Hilda Solis is gone but bad habits are hard to give up (see: Labor Department Assures Migrant Workers of Rights). Democrats still worry about the undocumented suffering from wage violations and the Labor Department has made it clear for years that it does not care about immigration status when it comes to paying illegal workers under the Fair Labor Standards Act:
The Department’s Wage and Hour Division will continue to enforce the FLSA and MSPA without regard to whether an employee is documented or undocumented.¹
Does it matter whether illegal immigrants with no work permit are paid minimum wage? It does if we don’t want them to stay here. Face it. Democrats are lying. Not all of the undocumented are entrepreneurs or rocket scientists.
Swap a higher minimum wage for a work permit?
A higher wage guarantee is the best deal immigrants without a work permit can expect this year, though with the huge drop in deportations their prospects already look pretty rosy (see: Rule of Law Means Deportations, Not Excuses). They won’t get much from Congress unless Republicans take a beating at the polls, but their pay is going to go up in many states that can raise the minimum wage but are blocked by Washington from enforcing any measures that infringe on undocumented immigrant rights. Instead of arguing that illegal workers deserve more than $7.25 an hour, we should demand to know why they are protected by wage and hour laws that give them another reason to work without authorization.
Finally. A bill to stop Obama and enforce the law.
We only have two months of 2014 behind us and the government has already approved 47,655 deferred action applications.² If you think amnesty isn’t already on the books thanks to this Obama executive order you aren’t paying attention.
Can we pass a law to stop the president, whose behind the scenes orders have turned to public threats to continue circumventing the Constitution? Senator Rand Paul and Representative Ted Poe have introduced the Constitutional Check and Balance Act. In the House H.R. 4138, the ENFORCE the Law Act, recently cleared the Judiciary Committee:
To prevent executive overreach, the ENFORCE the Law Act puts a procedure in place to permit the House, or the Senate, to authorize a lawsuit against the Executive Branch for failure to faithfully execute the laws.³
A great idea. We should expand the concept to include agencies that aid and abet the president like Homeland Security, the Department of Labor, and Eric Holder’s Justice Department, which has a special affinity for attacking states that don’t want to pay for illegal immigrants.

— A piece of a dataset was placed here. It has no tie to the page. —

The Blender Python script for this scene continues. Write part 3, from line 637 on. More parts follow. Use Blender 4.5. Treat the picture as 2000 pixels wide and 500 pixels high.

Just think of the possibilities if public officials had to carry out the duties they are sworn to perform. We might consider making working in the U.S. illegally a reason to deny an application for legal status, a visa, or citizenship. Or we could make a work permit or green card a prerequisite for earning the minimum wage instead of pretending illegal workers are almost citizens. After all, if we are going to force companies to pay higher wages shouldn’t the money go into the pockets of Americans?